Essa patente foi confirmada em 21 de março de 1711 pelo Conselho Ultramarino e pela aprovação régia. A mesma carta-régia estabeleceu que seus soldos (salário de militar) fossem aplicados nas festas em sua homenagem e nos gastos com a ornamentação de sua capela.

Três dias antes dessa confirmação, o capitão Duclerc foi assassinado. Estava “preso” em uma confortável casa na Rua da Quitanda.

A França aproveitou o crime para retomar suas ações militares na colônia portuguesa e enviou o almirante René Duguay-Trouin comandando uma esquadra com 17 navios e 5.400 homens.

Chegaram ao Rio de Janeiro em 12 de setembro de 1711 e aproveitando um forte nevoeiro desembarcaram sem serem vistos. Bombardearam a cidade oito dias depois, pondo em fuga o governador e a população. Somente deixaram o Rio de Janeiro, já toda devastada, após receberem muito dinheiro para isso.

Mesmo com essa derrota acachapante, Santo Antônio permaneceu com a patente, mas a demora em receber novas promoções denunciava que havia perdido parte do reconhecimento dos seus poderes em combate.

Major Santo Antônio

Chegou a sargento-mor (atualmente Major) somente em 14 de julho de 1810 pelas mãos do Príncipe Regente de Portugal, D. João de Bragança, que, diante da primeira invasão napoleônica, havia fugido da Europa para o Brasil em 1807.

O decreto real explicava a promoção:

“Sendo-me presente a viva devoção do povo do Rio de Janeiro para o glorioso Santo Antônio, que moveu um dos meus augustos predecessores a dar ao mesmo Santo, em 1711, o posto de capitão, tendo antes praça de soldado, depois do feliz assalto em que os habitantes da Cidade resistiram ao ataque dos franceses e tendo o céu abençoado os meus esforços para salvar a monarquia da grande e difícil crise a que se tem achado exposta, esperando ainda maior auxílio para sua final e inteira restauração, para que muito há de concorrer, como devo piamente esperar, a intercessão do mesmo glorioso Santo a quem tenho particular devoção: Hei por bem que se eleve-o ao posto de sargento-mor de infantaria desta Capitania e que pela Tesouraria se lhe fique pagando o competente soldo. O Conselho Supremo Militar o tenha assim entendido e faça executar. Palácio do Rio de Janeiro, em 14 de julho de 1810. (Com a rubrica do Príncipe Regente). Cumpra-se e registre-se (Com 5 rubricas do Conselho de Guerra).”

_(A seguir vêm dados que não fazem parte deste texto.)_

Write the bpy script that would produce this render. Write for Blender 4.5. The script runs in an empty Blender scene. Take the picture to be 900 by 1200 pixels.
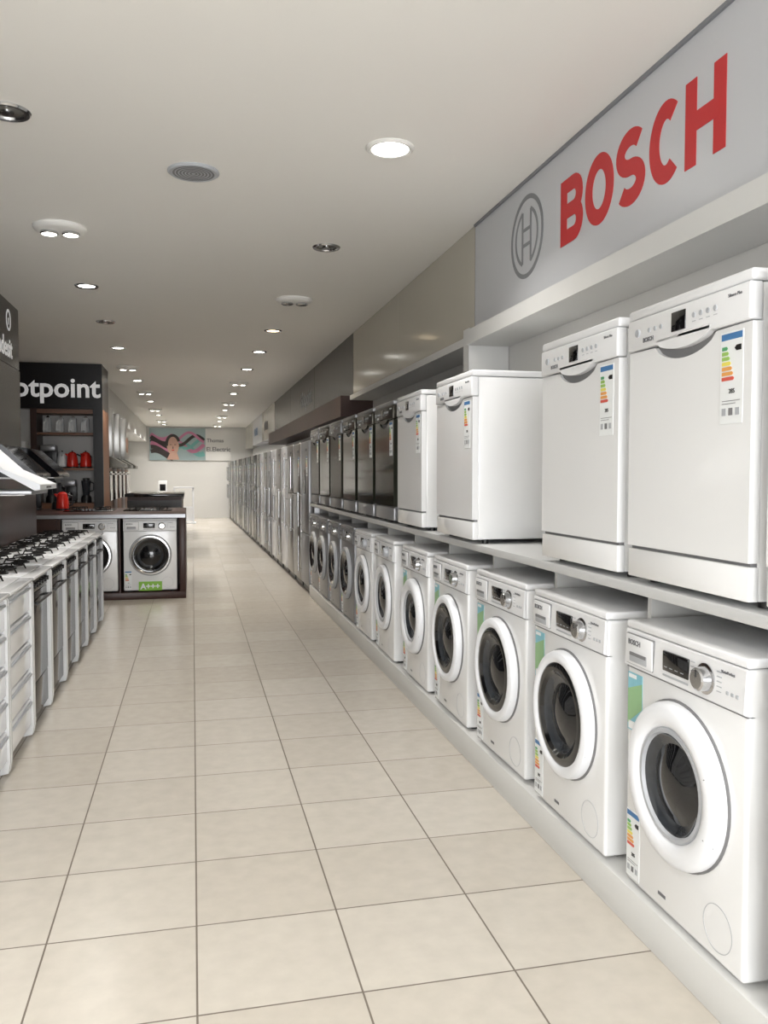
import bpy, bmesh, math, random
from mathutils import Matrix, Vector
random.seed(4)
S=bpy.context.scene
COL=S.collection
S.view_settings.view_transform='Standard'
S.view_settings.exposure=0.0

# ------------------------------------------------------------ materials
def srgb(c):
    return tuple(((x/255)/12.92 if x/255<=0.04045 else ((x/255+0.055)/1.055)**2.4) for x in c)+(1,)
def mat(name,rgb,rough=0.5,metal=0.0,var=0.03,scale=6.0,emit=None,estr=0,coat=0.0,aniso=False,spec=0.5):
    m=bpy.data.materials.new(name); m.use_nodes=True
    nt=m.node_tree; b=nt.nodes['Principled BSDF']
    c=srgb(rgb)
    tc=nt.nodes.new('ShaderNodeTexCoord')
    nz=nt.nodes.new('ShaderNodeTexNoise'); nz.inputs['Scale'].default_value=scale; nz.inputs['Detail'].default_value=3
    mp=nt.nodes.new('ShaderNodeMapping')
    if aniso: mp.inputs['Scale'].default_value=(60,60,0.6)
    nt.links.new(tc.outputs['Object'],mp.inputs['Vector']); nt.links.new(mp.outputs[0],nz.inputs['Vector'])
    mx=nt.nodes.new('ShaderNodeMix'); mx.data_type='RGBA'
    mx.inputs[6].default_value=tuple(max(0,v*(1-var)) for v in c[:3])+(1,)
    mx.inputs[7].default_value=tuple(min(1,v*(1+var)) for v in c[:3])+(1,)
    nt.links.new(nz.outputs['Fac'],mx.inputs[0]); nt.links.new(mx.outputs[2],b.inputs['Base Color'])
    b.inputs['Roughness'].default_value=rough; b.inputs['Metallic'].default_value=metal
    b.inputs['Specular IOR Level'].default_value=spec
    b.inputs['Coat Weight'].default_value=coat; b.inputs['Coat Roughness'].default_value=0.06
    if emit:
        b.inputs['Emission Color'].default_value=srgb(emit); b.inputs['Emission Strength'].default_value=estr
    return m
M={}
M['white']=mat('appliance_white',(229,230,231),0.22,coat=0.5,var=0.01)
M['white2']=mat('appliance_white_plastic',(224,225,227),0.33,var=0.01)
M['ring']=mat('door_ring_white',(230,232,236),0.28,var=0.01)
M['seam']=mat('seam_grey',(120,120,122),0.6)
M['lgrey']=mat('light_grey_plastic',(172,175,180),0.4)
M['black']=mat('black_plastic',(20,20,22),0.35)
M['gloss']=mat('black_gloss',(14,14,16),0.08,coat=0.5)
M['glassd']=mat('door_glass_dark',(20,21,24),0.05,coat=0.3)
M['glassm']=mat('door_glass_mid',(50,53,57),0.12,coat=0.3,var=0.3,scale=25)
M['chrome']=mat('chrome',(205,206,208),0.15,1.0)
M['steel']=mat('brushed_steel',(176,175,172),0.3,0.9,var=0.12,aniso=True)
M['silver']=mat('silver_paint',(146,147,150),0.3,0.5)
M['dsteel']=mat('dark_steel',(80,77,70),0.25,0.8,var=0.12,aniso=True)
M['olive']=mat('smoked_olive_glass',(34,36,28),0.1,coat=0.5)
M['bglass']=mat('brown_oven_glass',(40,34,33),0.14,spec=0.2)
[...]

Assim promovido, o ministro de Estado, Conde Linhares, publicou aviso em 18 de outubro de 1810 estabelecendo o pagamento do soldo, sem dedução alguma. A corte no Brasil não sabia que quatro dias antes desta publicação, as forças francesas tinham sido derrotadas e expulsas de Portugal, fracassando a sua terceira invasão napoleônica.

Os portugueses, nessas ações militares, contaram com a fundamental e expressiva colaboração do Exército inglês,

Entretanto, Napoleão Bonaparte somente foi derrotado em abril de 1814.

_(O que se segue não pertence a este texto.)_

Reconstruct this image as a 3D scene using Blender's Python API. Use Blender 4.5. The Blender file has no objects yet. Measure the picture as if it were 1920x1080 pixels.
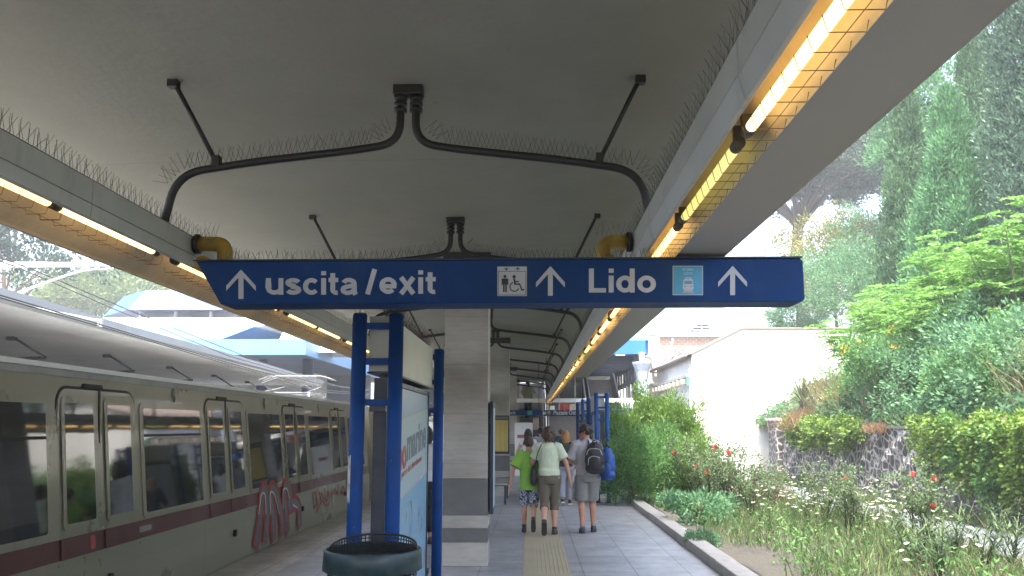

Tenente-coronel Santo Antônio

Para comemorar os feitos do exército português, D. João VI resolveu homenagear o santo de sua devoção e o promoveu a Tenente-Coronel em 26 de junho de 1814.

Eis o Decreto da promoção:

“Faço saber aos que esta minha carta patente virem que, sendo da minha particular devoção o glorioso Santo Antônio, a quem o povo desta cidade incessantemente e com a maior fé dedica os seus votos, e tendo o céu abençoado os esforços dos meus exércitos, com a paz que se dignou conceder à monarquia portuguesa; crendo eu plenamente que a eficaz intercessão do mesmo santo tem concorrido para tão felizes resultados: Hei por bem que se eleve ao posto de tenente-coronel de infantaria, com ele haverá o respectivo soldo, que lhe será pago na forma das minhas reais ordens, pelo que o Marechal de campo Ricardo Xavier Cabral da Cunha, que na qualidade de ajudante general e encarregado interinamente do comando das armas desta corte e capitania assim o cumpra; e o soldo referido se assentará nos livros a que pertencer, para lhe ser pago nos seus devidos tempos. Em firmeza do que lhe mandei passar esta carta, por mim assignada e selada com o selo grande de minhas armas.
Dado nesta cidade do Rio de Janeiro aos 31 dias do mês de agosto do ano do nascimento de Nosso Senhor Jesus Cristo de 1814. O príncipe com guarda-Gaspar José de Mattos Ferreira e Lucena-José Caetano de Lima. Por decreto de S. A. Real de 26 de junho de 1814, e aviso de 22 de agosto do mesmo ano. — Pedro Vieira da Silva Telles a fez escrever. — Antônio José Pinto a fez. — Registrada á fl. 46 do livro 6º de patentes”.

Esta foi a última promoção de Santo Antônio.

Como “eterno” militar da ativa, esperava-se que seus soldos continuassem sendo pagos indefinidamente.

Entretanto, com o advento da República (1889), o Estado separou-se da Igreja por determinação do Decreto nº 119-A, de 7 de janeiro de 1890, pondo fim a quase quatrocentos anos de Padroado.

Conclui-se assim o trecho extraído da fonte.